For Diamond Bar, Calif., Local 47 Business Manager Pat Lavin, even though the fired workers were not members, their firings demanded action, particularly in light of difficult contract negotiations between the company and utility workers represented by the IBEW. After decades of positive labor-management relations, rising stock prices and 13 consecutive years with annual profits above $1.75 billion, SCE hired a notorious anti-union lawyer to lead talks.

"SCE seems to have forgotten what makes them profitable: their people," said Lavin, who is also a member of the International Executive Council. "The fired workers were forced to train their replacements and forced to be quiet by a company that held all the cards. Just because they are not IBEW members doesn't mean we won't speak up for them. Someone had to."

Local 47 members set up informational pickets at several SCE locations, demanding they reverse course.

Financial disclosure forms uncovered by the Economic Policy Institute say the foreign workers will make, on average $50,000 a year less — not including benefits — than the average salary of the U.S. workers they are replacing. Only 30 percent of the outsourced work will be done in the U.S. by foreign workers. The rest, SCE reported, will be done overseas. Those salaries have not been released.

"This is a local utility built by Californians for Californians. For this highly profitable company to turn its back on the people who built it is revolting," Lavin said. "The only real positive is that we actually have some leverage as a union and as citizens of California to try to turn this back."

When the firings came to light this spring, lawmakers in Washington, D.C., expressed alarm. Letters requesting an investigation were sent to the Department of Labor signed by representatives and senators from both parties.

In a public statement, Republican Sen. Jeff Sessions of Alabama said, "SCE ought to be the tipping point that finally compels Washington to take needed action to protect American workers."

Despite the calls, the Department of Labor Solicitor General M. Patricia Smith said there was insufficient grounds for an investigation. Unless someone directly affected by the firing complained, there was, she said, nothing they could do. And since the severance packages of most fired workers were contingent on their silence, that seemed to be the end of it.

Local 47 Steps Up

"That was [not good enough]," Lavin said. "I called up our lawyers and we took a close look at the law and decided together there was more that we could do than keep our picket alive."

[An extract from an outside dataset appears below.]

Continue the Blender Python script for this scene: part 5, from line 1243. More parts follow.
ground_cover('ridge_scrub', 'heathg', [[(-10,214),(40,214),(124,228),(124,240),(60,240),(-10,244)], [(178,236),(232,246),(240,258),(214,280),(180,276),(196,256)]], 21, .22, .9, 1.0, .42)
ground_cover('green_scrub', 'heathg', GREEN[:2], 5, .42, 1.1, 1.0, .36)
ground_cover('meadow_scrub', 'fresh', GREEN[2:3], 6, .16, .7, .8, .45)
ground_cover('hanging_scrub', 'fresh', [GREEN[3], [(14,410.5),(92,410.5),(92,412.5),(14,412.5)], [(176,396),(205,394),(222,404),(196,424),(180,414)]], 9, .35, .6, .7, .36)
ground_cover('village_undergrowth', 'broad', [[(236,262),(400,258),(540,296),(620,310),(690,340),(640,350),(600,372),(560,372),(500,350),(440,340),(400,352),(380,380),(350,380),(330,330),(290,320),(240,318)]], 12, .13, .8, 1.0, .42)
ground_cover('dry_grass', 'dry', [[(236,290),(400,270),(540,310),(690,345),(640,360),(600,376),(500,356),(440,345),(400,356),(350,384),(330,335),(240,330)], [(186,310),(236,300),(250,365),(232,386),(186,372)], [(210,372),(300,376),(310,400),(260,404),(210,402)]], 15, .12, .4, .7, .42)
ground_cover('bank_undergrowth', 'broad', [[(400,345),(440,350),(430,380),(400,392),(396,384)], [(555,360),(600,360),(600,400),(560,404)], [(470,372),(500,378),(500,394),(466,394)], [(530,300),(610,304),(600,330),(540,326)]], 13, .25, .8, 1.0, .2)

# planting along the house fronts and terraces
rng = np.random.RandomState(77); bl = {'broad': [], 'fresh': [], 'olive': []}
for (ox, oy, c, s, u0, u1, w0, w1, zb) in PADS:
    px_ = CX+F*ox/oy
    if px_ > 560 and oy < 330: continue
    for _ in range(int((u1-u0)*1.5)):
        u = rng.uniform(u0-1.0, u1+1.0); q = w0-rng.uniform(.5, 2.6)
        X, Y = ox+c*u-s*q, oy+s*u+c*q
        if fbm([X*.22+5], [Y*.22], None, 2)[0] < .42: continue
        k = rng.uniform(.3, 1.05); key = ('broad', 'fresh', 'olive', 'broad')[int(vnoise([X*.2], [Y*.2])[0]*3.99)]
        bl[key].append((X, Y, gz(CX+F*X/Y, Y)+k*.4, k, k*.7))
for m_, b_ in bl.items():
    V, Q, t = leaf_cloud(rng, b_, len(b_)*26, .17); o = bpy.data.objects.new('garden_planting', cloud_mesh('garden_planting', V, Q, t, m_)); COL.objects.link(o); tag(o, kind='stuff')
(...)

Lawyers for Local 47 sent a letter to the Los Angeles District Office of the U.S. Department of Labor's Wage and Hour Division.

"Local 47 and the employees it represents constitute aggrieved parties," they wrote. "Indeed, many employees represented by Local 47 work regularly with SCE's former IT employees and are dissatisfied with the technical support services provided by their replacements … Local 47 is concerned that SCE's continued use of these replacement IT employees will therefore jeopardize the work of the employees it represents."

The labor department never responded to the IBEW's letter, but a short time later it announced an investigation was underway. In a June 10 statement, the Department of Labor reversed course.

"The Department has recently opened investigations related to Tata and Infosys's provision of H1-B workers to SCE," the statement read.

It was a victory. Of sorts.

"Finally an investigation." Lavin said. "But until those jobs are returned to the people who lost them and no Americans again lose their jobs to an ill-thought out immigration scheme, this is just hand waving."

It may be only that. The way the law is written, the layoffs are legal if replacement workers are paid more than $60,000.

"It is a [terrible] law," Lavin said. "It should be a wake-up call to every middle-class knowledge worker that thought they were somehow safe because they did the smart thing and got educated. Everyone is at risk of being replaced when everyone stands alone. My hope is that every IT worker who lost their job, whether their replacement is sitting in their former cubicle or a world away, gets their job back and the next day they vote to join the IBEW."


Members of Diamond Bar, Calif., Local 47 protesting Southern California Edison's replacement of U.S. workers with foreign contractors using H1-B visas.